■ **Written task**
Take the line containing "What Blender Python" as the first line and the line containing "scene.view_settings.exposure = 0" as the last, and output that span verbatim without any images.
################
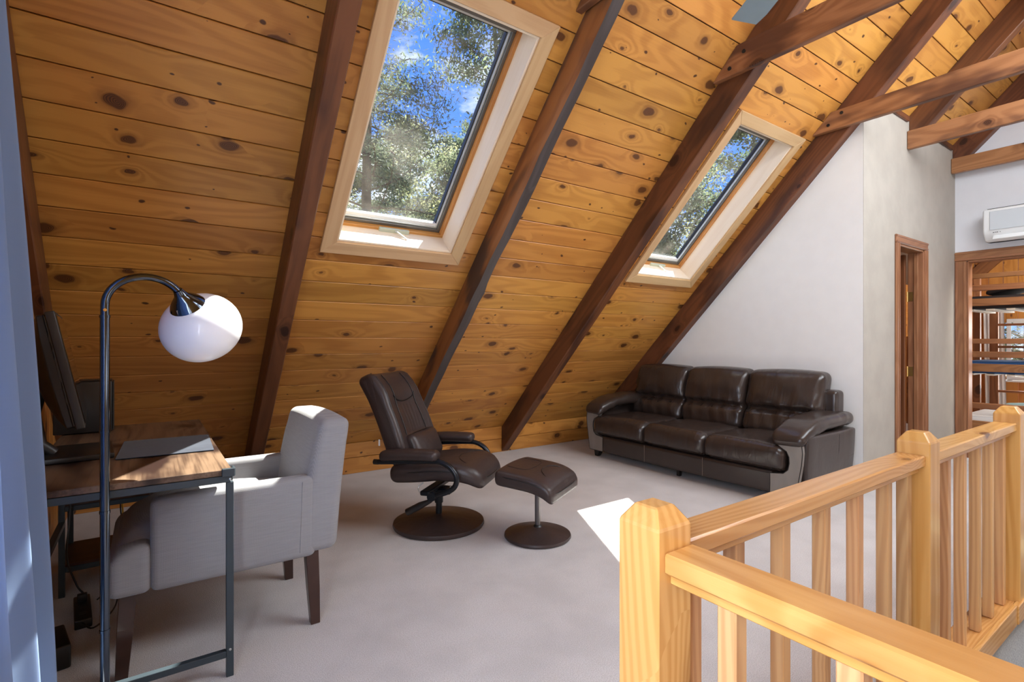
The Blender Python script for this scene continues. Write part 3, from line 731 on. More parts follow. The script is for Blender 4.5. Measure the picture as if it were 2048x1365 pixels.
for a, b in ((NX[0], NX[1]), (NX[1], NX[2]), (NX[2], 4.4)): rails((a+HN, NY+.005, 0), (b-HN, NY+.005, 0))
RX = .742
rails((RX, NY-HN, 0), (RX, -1.6, 0))
newel(RX-.01, -1.6-.0445)
# shoe board and fascia under the balusters
lumber('shoe_board', (NX[0]+HN, .625, .077), (4.4-HN, .625, .077), .098, .024, RAILW, rl, bev=.003)
lumber('fascia', (NX[0]+HN, .568, .055), (3.02, .568, .055), .018, .085, RAILW, rl, bev=.003)
lumber('fascia', (3.022, .565, .055), (4.4, .565, .055), .022, .08, RAILW, rl, bev=.003)
lumber('bottom_rail', (NX[0]+HN, .628, .033), (4.4-HN, .628, .033), .07, .062, RAILW, rl, bev=.003)
lumber('shoe_board', (RX+.0, NY-HN, .05), (RX+.0, -1.55, .05), .06, .06, RAILW, rl, bev=.003)
def baluster(x, y, z0=.09, s=.032):
    b_ = lumber('baluster', (x, y, z0), (x, y, .8105), s, s, BALW, rl, zhint=(1, 0, 0), bev=.0025)
for xf in (.976, 1.162, 1.359, 1.551, 1.748, 1.90): baluster(xf+.016, .611)
baluster(.845, .611)
for xf in (2.10, 2.27, 2.448, 2.634, 2.81, 2.988): baluster(xf+.016, .611)
for k_ in range(6): baluster(3.3+.18*k_, .611)
for k_ in range(11): baluster(.742, .46-.17*k_, .08)

# ------------------------------------------------------------------ desk and what stands on it
dk = empty('writing_desk', (-.05, 2.9, 0), 0, 'rustic brown desk with dark metal frame under the sloped ceiling', 'desk')
DX = (-.35, .247); DY = (2.128, 3.60); DH = .758
M = Matrix.Translation((-.0515, DY[0], DH-.0125)) @ Matrix.Rotation(PI/2, 4, 'Z')
bm = bmesh.new(); L_ = DY[1]-DY[0]; add_box(bm, (L_/2, 0, 0), (L_, .6, .022), .002)
finish(bm, 'desktop', DESKW, dk, M=M, world=True)
T = .024
def bar(name, a, b, mat=METAL, t=T, parent=dk, bev=.0015): return lumber(name, a, b, t, t, mat, parent, bev=bev)
zt = DH-.025-T/2
xa, xb, ya, yb = DX[0]+T/2, DX[1]-T/2+.008, DY[0]+T/2, DY[1]-T/2
for p, q in (((xa, ya), (xb, ya)), ((xa, yb), (xb, yb)), ((xa, ya+T/2), (xa, yb-T/2)), ((xb, ya+T/2), (xb, yb-T/2))): bar('rail', (*p, zt), (*q, zt))
ysh = 3.25
for x, y in ((xa, ya), (xb, ya), (xa, yb), (xb, yb)): bar('leg', (x, y, 0), (x, y, zt-T/2))
bar('leg', (xa, ysh, 0), (xa, ysh, zt-T/2)); bar('leg', (xb, ysh, 0), (xb, ysh, zt-T/2))
bar('stretcher', (xa+T/2, ya, .084), (xb-T/2, ya, .084)); bar('stretcher', (xa, ya, .35), (xa, ysh, .35))
for z in (.13, .42):
    bar('shelf_rail', (xa+T/2, ysh, z), (xb-T/2, ysh, z)); bar('shelf_rail', (xa+T/2, yb, z), (xb-T/2, yb, z))
    box('shelf', (xa-.01, ysh-.005, z+T/2), (xb-.0125, yb+.01, z+T/2+.012), SHELFW, dk, world=True)
for x in (xb,):   # metal corner clips on the top
    bm = bmesh.new(); add_box(bm, (x-.006, ya-.016, DH-.012), (.042, .012, .03), .002); add_box(bm, (x+.012, ya+.004, DH-.012), (.010, .042, .03), .002)
    finish(bm, 'corner_clip', METAL, dk, world=True)
for zz in (zt-.0, .1):
    bm = bmesh.new(); bmesh.ops.create_icosphere(bm, subdivisions=1, radius=.005); finish(bm, 'screw', SILVER, dk, M=Matrix.Translation((xb, ya-.0135, zz)), world=True)
# mat
bm = bmesh.new(); add_box(bm, (0, 0, .0025), (.335, .435, .003), .001)
o = finish(bm, 'desk_mat', MATF, None, M=Matrix.Translation((.068, 2.745, DH)) @ Matrix.Rotation(math.radians(-2), 4, 'Z'))
tag(o, 'slate blue rectangular felt mat lying on the desktop', 'desk mat')
# monitor
mo = empty('computer_monitor', (-.235, 2.72, DH), math.radians(4.0), 'dark monitor tilted back at the left end of the desk, seen edge-on', 'monitor')
TL = Matrix.Translation((0, 0, .16)) @ Matrix.Rotation(math.radians(-11.5), 4, 'Y')
rbox('panel', (0.012, 0, .2), (.014, .31, .215), .004, GREYP, mo, m=2, k=2, M=TL)
bm = bmesh.new(); add_box(bm, (.0275, 0, .2), (.002, .585, .40)); finish(bm, 'screen', plain('black_screen_glass', (.006, .006, .008), .08, coat=.5), mo, M=TL)
def bulge(x, y, z):
    u = (y/.31); v = (z-.2)/.21
    f = max(0, 1-u*u*.9)**.5*.35 + .65*max(0, 1-u**4); g = max(0, 1-v*v)**.6
    return (x if x > -.01 else -.004 - (abs(x)-.004)*(.25+.75*f*g), y, z)
rbox('rear_housing', (-.04, 0, .2), (.046, .305, .207), .01, BLACKP, mo, m=14, k=3, fn=bulge, M=TL)
tube('stand_neck', [(-.075, 0, .30), (-.115, 0, .27), (-.135, 0, .18), (-.115, 0, .06), (-.07, 0, .02)], [.022, .026, .026, .026, .022], BLACKP, mo, n=10)
rbox('foot', (.0, .02, .011), (.115, .16, .0105), .004, BLACKP, mo, m=2, k=2)
tube('cable', [(.075, -.27, .155), (.085, -.28, .13), (.082, -.28, .10), (.07, -.27, .085)], .0035, WHITEP, mo, n=6)
# black computer case at the far end
pc = empty('computer_case', (-.27, 3.44, DH), math.radians(2), 'small black computer case at the far end of the desk', 'computer')
rbox('body', (0, 0, .132), (.115, .09, .128), .004, BLACKP, pc, m=2, k=2)
box('front_panel', (.116, -.085, .01), (.122, .085, .255), GREYP, pc, .002)
box('top_plate', (-.06, -.07, .2605), (.112, .07, .266), BLACKP, pc, .002)
for sx_ in (-.09, .09):
    box('foot', (sx_-.012, -.07, 0), (sx_+.012, .07, .004), BLACKP, pc)
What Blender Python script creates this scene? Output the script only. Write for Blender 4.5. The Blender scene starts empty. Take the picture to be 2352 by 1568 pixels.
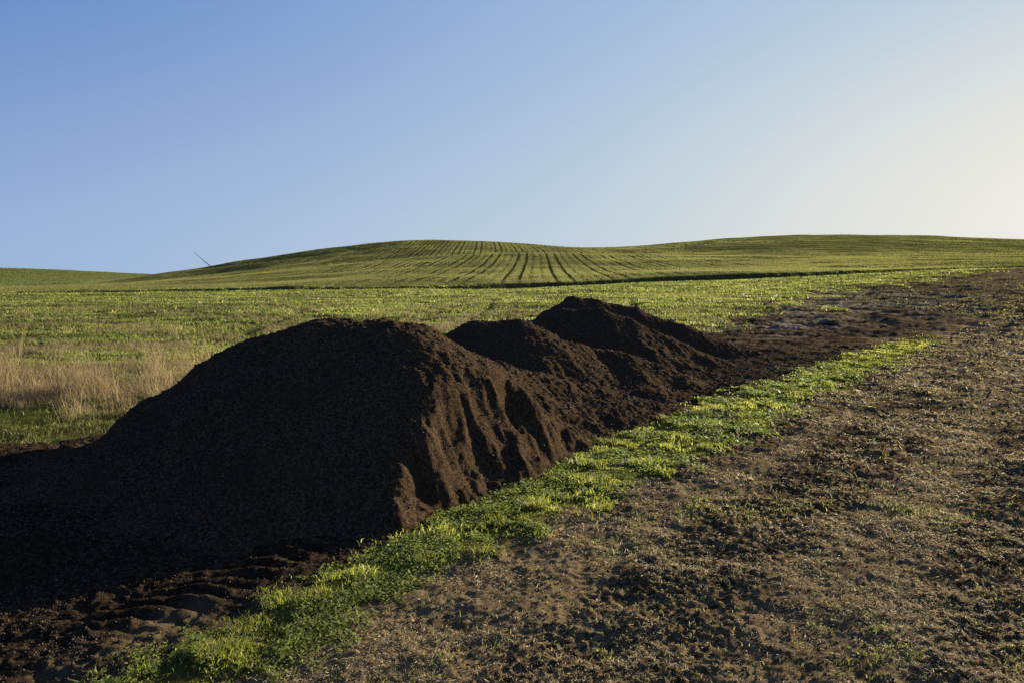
import bpy, math, random
import numpy as np
from mathutils import Vector
rng = np.random.default_rng(7)
random.seed(7)
scene = bpy.context.scene
col = scene.collection
scene.view_settings.view_transform = 'Standard'
scene.view_settings.look = 'None'
scene.view_settings.exposure = 0

# ------------------------------------------------------------------ noise
ANG = [np.random.default_rng(s).random((256, 256)) * 2 * np.pi for s in range(6)]
def pn(x, y, seed=0):
    T = ANG[seed % 6]
    x = x + seed * 17.31; y = y + seed * 9.77
    xi = np.floor(x).astype(np.int64); yi = np.floor(y).astype(np.int64)
    fx = x - xi; fy = y - yi
    u = fx*fx*fx*(fx*(fx*6-15)+10); v = fy*fy*fy*(fy*(fy*6-15)+10)
    def g(ix, iy, dx, dy):
        a = T[ix & 255, iy & 255]
        return np.cos(a)*dx + np.sin(a)*dy
    n00 = g(xi, yi, fx, fy); n10 = g(xi+1, yi, fx-1, fy)
    n01 = g(xi, yi+1, fx, fy-1); n11 = g(xi+1, yi+1, fx-1, fy-1)
    return ((n00*(1-u)+n10*u)*(1-v) + (n01*(1-u)+n11*u)*v) * 1.5
def fbm(x, y, octv=4, seed=0, gain=0.5):
    s = 0; a = 1; f = 1
    for i in range(octv):
        s = s + a*pn(x*f, y*f, seed+i); a *= gain; f *= 2.03
    return s
def ss(x, a, b):
    t = np.clip((x-a)/(b-a), 0, 1); return t*t*(3-2*t)

# ------------------------------------------------------------------ terrain
fX = [-400,-200,-55,0,58,200,400]; fZ = [-2,-1.2,-.25,.35,2.5,5,7]
U = np.array([-1.6,-1.0,-.643,-.55,-.457,-.38,-.315,-.249,-.178,-.096,-.0416,.013,.095,.15,.232,.314,.396,.505,.643,.8,1.6])
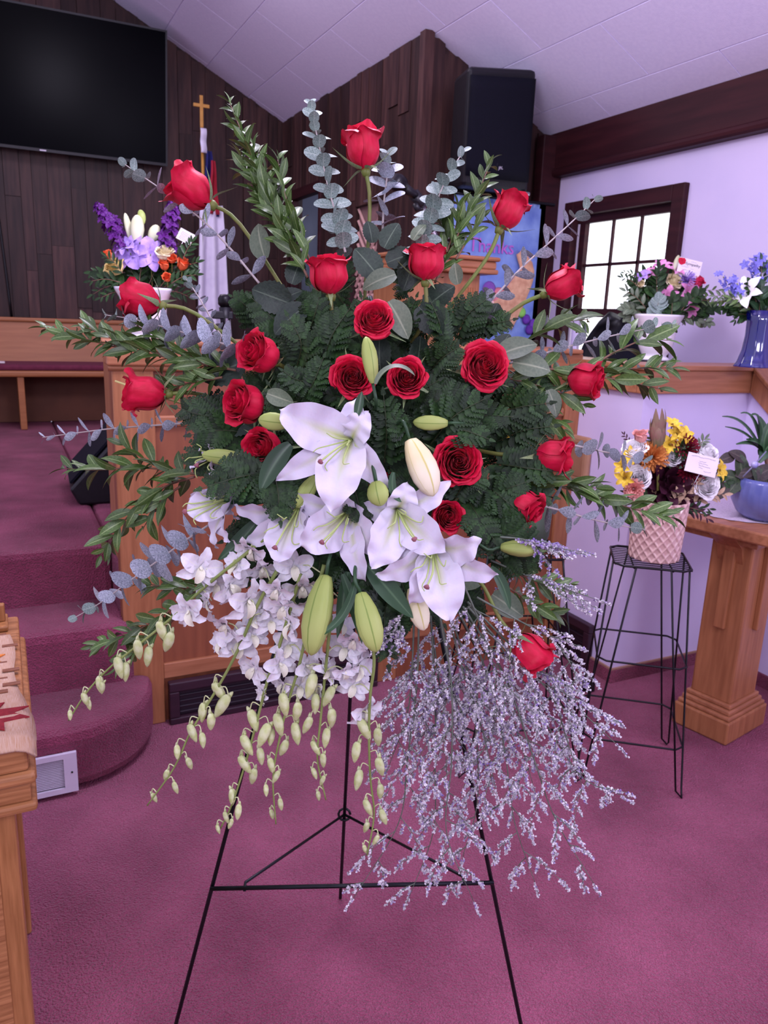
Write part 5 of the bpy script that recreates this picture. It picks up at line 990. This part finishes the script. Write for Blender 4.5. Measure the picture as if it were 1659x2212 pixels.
################
■ **Exercise answer**
What Blender Python script creates this scene? Output the script only. Write for Blender 4.5. The Blender scene starts empty. Take the picture to be 2352 by 1568 pixels.
import bpy, math, random
import numpy as np
from mathutils import Vector
rng = np.random.default_rng(7)
random.seed(7)
scene = bpy.context.scene
col = scene.collection
scene.view_settings.view_transform = 'Standard'
scene.view_settings.look = 'None'
scene.view_settings.exposure = 0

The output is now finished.